STATED GOAL =>
Reproduce exactly the opening lines of the listing, stopping after the line that contains "CEIL = 19.0" and including it.

---

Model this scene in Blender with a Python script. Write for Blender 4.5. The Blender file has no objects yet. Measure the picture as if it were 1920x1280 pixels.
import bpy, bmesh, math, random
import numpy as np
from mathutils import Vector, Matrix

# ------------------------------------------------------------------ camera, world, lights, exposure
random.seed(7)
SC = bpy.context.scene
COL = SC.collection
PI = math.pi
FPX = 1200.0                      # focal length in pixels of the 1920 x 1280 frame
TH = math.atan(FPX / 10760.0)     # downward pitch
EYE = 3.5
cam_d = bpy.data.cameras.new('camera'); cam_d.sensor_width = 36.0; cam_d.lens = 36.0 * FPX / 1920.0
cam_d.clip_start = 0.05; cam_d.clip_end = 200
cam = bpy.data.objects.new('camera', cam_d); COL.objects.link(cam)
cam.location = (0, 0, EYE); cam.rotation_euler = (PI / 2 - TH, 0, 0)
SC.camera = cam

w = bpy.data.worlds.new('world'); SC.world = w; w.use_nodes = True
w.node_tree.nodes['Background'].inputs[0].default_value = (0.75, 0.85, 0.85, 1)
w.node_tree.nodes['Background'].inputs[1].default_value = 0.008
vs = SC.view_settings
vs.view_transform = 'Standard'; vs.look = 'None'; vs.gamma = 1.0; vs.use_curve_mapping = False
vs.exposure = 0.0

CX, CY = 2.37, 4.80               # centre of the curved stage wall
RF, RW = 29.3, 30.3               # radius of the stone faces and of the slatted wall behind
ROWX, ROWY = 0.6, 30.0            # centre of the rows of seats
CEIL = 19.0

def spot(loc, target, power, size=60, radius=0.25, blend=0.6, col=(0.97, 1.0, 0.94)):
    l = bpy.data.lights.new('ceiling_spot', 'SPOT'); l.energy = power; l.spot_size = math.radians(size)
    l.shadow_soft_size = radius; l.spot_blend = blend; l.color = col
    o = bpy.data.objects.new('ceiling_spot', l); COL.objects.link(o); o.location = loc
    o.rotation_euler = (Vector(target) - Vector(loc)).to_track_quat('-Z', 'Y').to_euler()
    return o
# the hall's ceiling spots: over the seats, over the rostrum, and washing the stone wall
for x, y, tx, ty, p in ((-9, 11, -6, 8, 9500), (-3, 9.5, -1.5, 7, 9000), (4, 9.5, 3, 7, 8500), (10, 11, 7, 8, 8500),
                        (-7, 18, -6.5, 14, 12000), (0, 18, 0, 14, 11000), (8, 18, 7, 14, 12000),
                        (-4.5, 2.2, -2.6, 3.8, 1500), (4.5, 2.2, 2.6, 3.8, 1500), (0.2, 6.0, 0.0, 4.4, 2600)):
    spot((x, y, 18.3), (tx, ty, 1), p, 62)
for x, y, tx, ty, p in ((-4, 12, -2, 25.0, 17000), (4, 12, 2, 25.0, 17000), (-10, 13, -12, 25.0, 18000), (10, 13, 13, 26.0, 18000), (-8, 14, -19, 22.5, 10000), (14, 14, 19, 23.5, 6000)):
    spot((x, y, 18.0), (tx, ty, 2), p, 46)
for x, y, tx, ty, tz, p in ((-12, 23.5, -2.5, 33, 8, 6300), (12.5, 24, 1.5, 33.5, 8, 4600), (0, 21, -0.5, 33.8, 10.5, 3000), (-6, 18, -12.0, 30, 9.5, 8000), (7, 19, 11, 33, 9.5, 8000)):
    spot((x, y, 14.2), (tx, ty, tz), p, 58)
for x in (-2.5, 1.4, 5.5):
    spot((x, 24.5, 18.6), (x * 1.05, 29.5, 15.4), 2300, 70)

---

THE RESPONSE =>
Model this scene in Blender with a Python script. Write for Blender 4.5. The Blender file has no objects yet. Measure the picture as if it were 1920x1280 pixels.
import bpy, bmesh, math, random
import numpy as np
from mathutils import Vector, Matrix

# ------------------------------------------------------------------ camera, world, lights, exposure
random.seed(7)
SC = bpy.context.scene
COL = SC.collection
PI = math.pi
FPX = 1200.0                      # focal length in pixels of the 1920 x 1280 frame
TH = math.atan(FPX / 10760.0)     # downward pitch
EYE = 3.5
cam_d = bpy.data.cameras.new('camera'); cam_d.sensor_width = 36.0; cam_d.lens = 36.0 * FPX / 1920.0
cam_d.clip_start = 0.05; cam_d.clip_end = 200
cam = bpy.data.objects.new('camera', cam_d); COL.objects.link(cam)
cam.location = (0, 0, EYE); cam.rotation_euler = (PI / 2 - TH, 0, 0)
SC.camera = cam

w = bpy.data.worlds.new('world'); SC.world = w; w.use_nodes = True
w.node_tree.nodes['Background'].inputs[0].default_value = (0.75, 0.85, 0.85, 1)
w.node_tree.nodes['Background'].inputs[1].default_value = 0.008
vs = SC.view_settings
vs.view_transform = 'Standard'; vs.look = 'None'; vs.gamma = 1.0; vs.use_curve_mapping = False
vs.exposure = 0.0

CX, CY = 2.37, 4.80               # centre of the curved stage wall
RF, RW = 29.3, 30.3               # radius of the stone faces and of the slatted wall behind
ROWX, ROWY = 0.6, 30.0            # centre of the rows of seats
CEIL = 19.0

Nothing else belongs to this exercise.